There are a whopping 12 citywide measures and two countywide measures on this year’s totally bananas ballot.
On this week’s podcast, hosts Scott Lewis and Andrew Keatts go through the local measures one by one, presenting the arguments for and against each proposal and explaining everything as clearly as they can. For folks looking for help with the rest of this year’s massive two-card ballot; Ry Rivard and Sara Libby tackled the 17 statewide measures in their elections podcast, San Diego Decides.
Lewis and Keatts also break down the etymology of the term “convadium,” the word that’s come to represent the Chargers’ proposed joint-use stadium and convention center annex. It’s an important piece of local lore now that the word made it on the national stage via sports columnist Bill Simmons’ weekly HBO show, “Any Given Wednesday.” Simmons’ segment urges people to vote no on Measure C, and in laying out an argument it makes one big mistake: The Chargers are credited with coining “convadium.”
But Lewis actually conjured up the word back in 2011, and it’s since been adopted by just about everyone in San Diego, including the Chargers themselves.
Lewis says he’s conflicted because, while he’s proud of inventing convadium, the HBO segment mocks the word and makes it a big punchline — Simmons even recruited famed skateboarder and San Diego native Tony Hawk to trash-talk the term.

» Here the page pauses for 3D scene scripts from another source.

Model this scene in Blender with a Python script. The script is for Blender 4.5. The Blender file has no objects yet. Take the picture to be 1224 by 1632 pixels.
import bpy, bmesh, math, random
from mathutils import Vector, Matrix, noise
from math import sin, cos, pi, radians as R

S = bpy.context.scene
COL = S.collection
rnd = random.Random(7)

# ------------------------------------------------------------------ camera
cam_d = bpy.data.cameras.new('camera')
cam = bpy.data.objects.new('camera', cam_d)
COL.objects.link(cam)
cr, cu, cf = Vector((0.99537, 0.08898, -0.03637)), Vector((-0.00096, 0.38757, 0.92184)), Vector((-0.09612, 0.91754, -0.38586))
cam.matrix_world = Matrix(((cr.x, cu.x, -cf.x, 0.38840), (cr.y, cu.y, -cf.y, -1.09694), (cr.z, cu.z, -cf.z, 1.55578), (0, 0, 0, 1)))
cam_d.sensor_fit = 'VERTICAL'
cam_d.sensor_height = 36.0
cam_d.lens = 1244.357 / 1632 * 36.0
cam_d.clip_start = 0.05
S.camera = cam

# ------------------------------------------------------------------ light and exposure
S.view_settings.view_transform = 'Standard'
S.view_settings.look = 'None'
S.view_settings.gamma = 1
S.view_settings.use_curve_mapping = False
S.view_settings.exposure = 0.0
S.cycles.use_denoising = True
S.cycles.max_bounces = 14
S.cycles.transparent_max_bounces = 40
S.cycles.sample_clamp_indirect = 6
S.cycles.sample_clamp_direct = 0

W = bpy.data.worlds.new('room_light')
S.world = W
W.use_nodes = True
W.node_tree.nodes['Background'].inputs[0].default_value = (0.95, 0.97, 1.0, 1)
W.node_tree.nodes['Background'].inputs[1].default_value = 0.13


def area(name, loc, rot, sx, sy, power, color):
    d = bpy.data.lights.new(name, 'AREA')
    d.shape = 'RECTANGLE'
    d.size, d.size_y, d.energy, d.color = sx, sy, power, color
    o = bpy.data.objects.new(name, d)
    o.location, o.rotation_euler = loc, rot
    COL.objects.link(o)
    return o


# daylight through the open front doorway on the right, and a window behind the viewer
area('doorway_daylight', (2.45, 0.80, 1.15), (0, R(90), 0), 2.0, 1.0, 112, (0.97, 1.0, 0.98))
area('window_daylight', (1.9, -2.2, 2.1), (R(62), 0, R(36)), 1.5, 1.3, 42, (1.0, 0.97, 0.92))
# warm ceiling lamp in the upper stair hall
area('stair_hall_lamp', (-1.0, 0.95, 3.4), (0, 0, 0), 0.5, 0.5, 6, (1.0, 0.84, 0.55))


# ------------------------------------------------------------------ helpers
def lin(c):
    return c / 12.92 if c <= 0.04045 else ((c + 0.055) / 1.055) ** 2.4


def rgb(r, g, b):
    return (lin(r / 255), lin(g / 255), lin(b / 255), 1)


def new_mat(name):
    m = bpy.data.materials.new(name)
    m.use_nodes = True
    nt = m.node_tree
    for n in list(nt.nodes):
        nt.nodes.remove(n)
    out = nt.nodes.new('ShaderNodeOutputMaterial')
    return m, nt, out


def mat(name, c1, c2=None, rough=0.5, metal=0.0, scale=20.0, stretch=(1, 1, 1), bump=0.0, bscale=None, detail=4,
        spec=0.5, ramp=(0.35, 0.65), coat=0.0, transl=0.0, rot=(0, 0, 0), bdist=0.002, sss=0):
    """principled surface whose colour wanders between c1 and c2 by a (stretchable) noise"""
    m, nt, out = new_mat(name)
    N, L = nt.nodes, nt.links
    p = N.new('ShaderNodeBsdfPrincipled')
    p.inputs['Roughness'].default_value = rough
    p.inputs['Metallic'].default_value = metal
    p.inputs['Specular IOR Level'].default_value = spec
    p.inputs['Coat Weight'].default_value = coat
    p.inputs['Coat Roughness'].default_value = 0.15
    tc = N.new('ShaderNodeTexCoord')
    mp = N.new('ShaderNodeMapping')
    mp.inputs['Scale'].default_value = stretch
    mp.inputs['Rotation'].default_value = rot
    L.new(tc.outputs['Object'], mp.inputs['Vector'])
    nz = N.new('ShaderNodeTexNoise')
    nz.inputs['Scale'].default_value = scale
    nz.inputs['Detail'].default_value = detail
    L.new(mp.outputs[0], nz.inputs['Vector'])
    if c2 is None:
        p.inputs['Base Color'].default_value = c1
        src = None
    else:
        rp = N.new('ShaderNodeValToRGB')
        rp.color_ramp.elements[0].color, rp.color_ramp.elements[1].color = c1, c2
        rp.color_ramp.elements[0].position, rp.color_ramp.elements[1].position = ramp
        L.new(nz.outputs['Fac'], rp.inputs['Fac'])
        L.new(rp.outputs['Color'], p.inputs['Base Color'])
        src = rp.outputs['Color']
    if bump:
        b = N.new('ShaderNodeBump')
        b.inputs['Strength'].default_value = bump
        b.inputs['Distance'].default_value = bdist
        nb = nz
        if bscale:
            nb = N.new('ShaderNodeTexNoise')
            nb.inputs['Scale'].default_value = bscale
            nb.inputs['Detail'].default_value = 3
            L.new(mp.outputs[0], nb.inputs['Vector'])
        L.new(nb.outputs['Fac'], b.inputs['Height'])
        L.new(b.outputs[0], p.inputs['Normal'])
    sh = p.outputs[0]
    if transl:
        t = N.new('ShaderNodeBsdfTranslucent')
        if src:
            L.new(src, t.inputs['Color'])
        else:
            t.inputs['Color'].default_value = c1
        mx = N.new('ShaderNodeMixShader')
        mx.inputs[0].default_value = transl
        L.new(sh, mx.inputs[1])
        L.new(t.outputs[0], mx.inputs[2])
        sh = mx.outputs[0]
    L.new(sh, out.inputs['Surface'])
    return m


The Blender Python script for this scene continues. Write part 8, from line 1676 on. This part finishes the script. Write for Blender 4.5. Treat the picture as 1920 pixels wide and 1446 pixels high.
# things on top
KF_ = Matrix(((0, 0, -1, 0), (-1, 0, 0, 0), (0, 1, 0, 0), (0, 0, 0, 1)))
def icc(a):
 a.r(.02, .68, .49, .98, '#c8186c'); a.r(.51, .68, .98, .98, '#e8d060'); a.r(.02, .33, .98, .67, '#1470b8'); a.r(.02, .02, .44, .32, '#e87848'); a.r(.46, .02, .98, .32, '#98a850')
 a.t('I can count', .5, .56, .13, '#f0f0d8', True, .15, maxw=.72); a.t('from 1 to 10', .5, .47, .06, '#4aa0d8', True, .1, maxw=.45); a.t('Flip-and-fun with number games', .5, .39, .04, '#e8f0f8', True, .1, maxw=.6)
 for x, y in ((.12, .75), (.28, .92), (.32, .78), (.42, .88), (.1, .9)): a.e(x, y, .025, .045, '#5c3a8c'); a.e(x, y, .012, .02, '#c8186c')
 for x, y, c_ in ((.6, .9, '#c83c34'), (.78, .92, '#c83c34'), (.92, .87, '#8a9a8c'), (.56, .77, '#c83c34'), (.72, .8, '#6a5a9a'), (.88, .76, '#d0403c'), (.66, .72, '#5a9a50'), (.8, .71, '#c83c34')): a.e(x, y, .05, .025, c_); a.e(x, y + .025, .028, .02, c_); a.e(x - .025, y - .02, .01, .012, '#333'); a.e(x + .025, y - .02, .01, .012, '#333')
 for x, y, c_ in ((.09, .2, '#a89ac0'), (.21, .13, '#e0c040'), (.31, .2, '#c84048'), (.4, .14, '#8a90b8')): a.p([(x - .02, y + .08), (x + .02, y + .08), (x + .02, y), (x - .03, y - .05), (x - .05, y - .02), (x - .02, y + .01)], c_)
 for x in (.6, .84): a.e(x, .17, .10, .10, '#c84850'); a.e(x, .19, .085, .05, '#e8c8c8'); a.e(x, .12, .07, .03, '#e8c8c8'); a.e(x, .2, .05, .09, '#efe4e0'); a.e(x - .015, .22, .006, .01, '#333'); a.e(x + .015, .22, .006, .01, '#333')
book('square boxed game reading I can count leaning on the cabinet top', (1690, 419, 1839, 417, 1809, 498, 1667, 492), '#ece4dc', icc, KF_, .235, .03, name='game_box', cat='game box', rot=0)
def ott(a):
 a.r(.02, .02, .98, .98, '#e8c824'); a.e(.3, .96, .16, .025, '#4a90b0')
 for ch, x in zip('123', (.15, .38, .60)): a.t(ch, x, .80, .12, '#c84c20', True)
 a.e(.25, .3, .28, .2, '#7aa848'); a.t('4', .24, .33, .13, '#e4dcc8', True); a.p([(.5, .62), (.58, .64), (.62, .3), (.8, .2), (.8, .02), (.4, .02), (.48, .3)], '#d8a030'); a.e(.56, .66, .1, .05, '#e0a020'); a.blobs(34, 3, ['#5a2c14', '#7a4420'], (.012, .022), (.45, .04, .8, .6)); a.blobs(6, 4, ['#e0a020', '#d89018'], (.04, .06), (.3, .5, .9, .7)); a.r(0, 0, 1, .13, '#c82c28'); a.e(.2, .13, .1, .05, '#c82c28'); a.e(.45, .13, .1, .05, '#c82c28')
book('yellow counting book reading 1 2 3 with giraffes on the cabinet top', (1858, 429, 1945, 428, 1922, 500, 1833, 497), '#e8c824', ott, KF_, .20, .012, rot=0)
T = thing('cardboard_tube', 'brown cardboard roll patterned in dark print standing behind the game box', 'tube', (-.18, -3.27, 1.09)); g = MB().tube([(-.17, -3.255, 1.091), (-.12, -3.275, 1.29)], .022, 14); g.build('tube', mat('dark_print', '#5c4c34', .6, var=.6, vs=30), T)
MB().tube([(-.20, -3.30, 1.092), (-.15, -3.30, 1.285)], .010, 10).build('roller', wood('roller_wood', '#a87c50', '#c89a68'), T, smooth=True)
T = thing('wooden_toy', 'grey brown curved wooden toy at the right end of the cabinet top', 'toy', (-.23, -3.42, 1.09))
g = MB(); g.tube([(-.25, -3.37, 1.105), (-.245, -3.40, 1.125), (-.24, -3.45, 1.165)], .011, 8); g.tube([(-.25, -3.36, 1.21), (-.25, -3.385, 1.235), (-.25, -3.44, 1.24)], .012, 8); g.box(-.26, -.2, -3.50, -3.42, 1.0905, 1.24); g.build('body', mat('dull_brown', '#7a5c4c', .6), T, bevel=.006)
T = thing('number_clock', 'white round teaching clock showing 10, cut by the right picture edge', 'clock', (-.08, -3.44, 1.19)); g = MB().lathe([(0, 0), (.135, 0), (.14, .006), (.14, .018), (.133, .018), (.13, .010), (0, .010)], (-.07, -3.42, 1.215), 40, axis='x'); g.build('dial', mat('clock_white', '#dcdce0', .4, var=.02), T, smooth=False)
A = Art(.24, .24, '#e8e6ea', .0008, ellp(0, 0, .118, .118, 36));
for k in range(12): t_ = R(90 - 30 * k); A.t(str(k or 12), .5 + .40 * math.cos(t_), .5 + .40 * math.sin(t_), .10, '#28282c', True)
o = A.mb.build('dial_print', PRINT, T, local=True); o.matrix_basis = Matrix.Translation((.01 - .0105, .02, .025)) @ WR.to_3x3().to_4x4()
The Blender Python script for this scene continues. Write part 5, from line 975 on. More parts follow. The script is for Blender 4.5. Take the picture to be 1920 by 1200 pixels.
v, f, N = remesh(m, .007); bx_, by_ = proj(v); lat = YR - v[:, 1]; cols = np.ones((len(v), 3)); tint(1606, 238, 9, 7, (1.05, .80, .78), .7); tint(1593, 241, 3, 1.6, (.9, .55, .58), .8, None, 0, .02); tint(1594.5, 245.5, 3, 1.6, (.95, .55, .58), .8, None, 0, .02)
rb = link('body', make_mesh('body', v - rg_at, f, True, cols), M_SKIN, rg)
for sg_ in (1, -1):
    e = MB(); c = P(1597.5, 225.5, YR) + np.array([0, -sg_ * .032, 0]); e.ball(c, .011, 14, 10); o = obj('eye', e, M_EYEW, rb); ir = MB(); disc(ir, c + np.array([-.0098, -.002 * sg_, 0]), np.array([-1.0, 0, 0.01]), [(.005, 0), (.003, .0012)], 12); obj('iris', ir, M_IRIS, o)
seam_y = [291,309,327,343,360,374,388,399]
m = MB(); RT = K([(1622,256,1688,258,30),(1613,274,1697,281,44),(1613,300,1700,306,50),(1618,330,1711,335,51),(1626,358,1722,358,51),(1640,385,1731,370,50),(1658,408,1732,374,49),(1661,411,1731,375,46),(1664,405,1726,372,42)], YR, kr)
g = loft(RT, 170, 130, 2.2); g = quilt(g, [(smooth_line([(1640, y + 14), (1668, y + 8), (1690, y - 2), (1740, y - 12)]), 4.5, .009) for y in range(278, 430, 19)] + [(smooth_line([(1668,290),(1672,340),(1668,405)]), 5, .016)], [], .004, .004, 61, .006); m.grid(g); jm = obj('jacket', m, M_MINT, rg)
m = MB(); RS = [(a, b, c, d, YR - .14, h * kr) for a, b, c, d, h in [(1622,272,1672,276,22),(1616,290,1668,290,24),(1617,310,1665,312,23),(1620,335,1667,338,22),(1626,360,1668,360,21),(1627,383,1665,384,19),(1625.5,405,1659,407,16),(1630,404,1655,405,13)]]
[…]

So, really, that whole portion of the critique should have been directed at Lewis, which is why he’s kinda sad, but also pretty happy that the word is now officially famous.
Also on the podcast, Keatts and Lewis do a lot of laughing as they revisit a recent press conference supporting Measure C. Mayor Kevin Faulconer said some things at the event that Lewis and Keatts poke fun at, including this cheesy football metaphor: “I’m happy to be here today, of course, with Luis Castillo and Philip Rivers encouraging people to turn in their ballots so we can move the ball down the field, keeping the Bolts right here in San Diego.”
Hero of the Week
Jin-Quan Yu, a researcher at The Scripps Research Institute in La Jolla, was named one of this year’s MacArthur Fellows, winning $625,000 of no-strings-attached grant money to continue his work breaking the connections between carbon and hydrogen atoms, which could uultimately make the manufacturing of drugs cheaper and easier.
Goat of the Week
National City gets the goat this week for the weird drama that ensued after a small business owner applied for a permit to sell alcohol.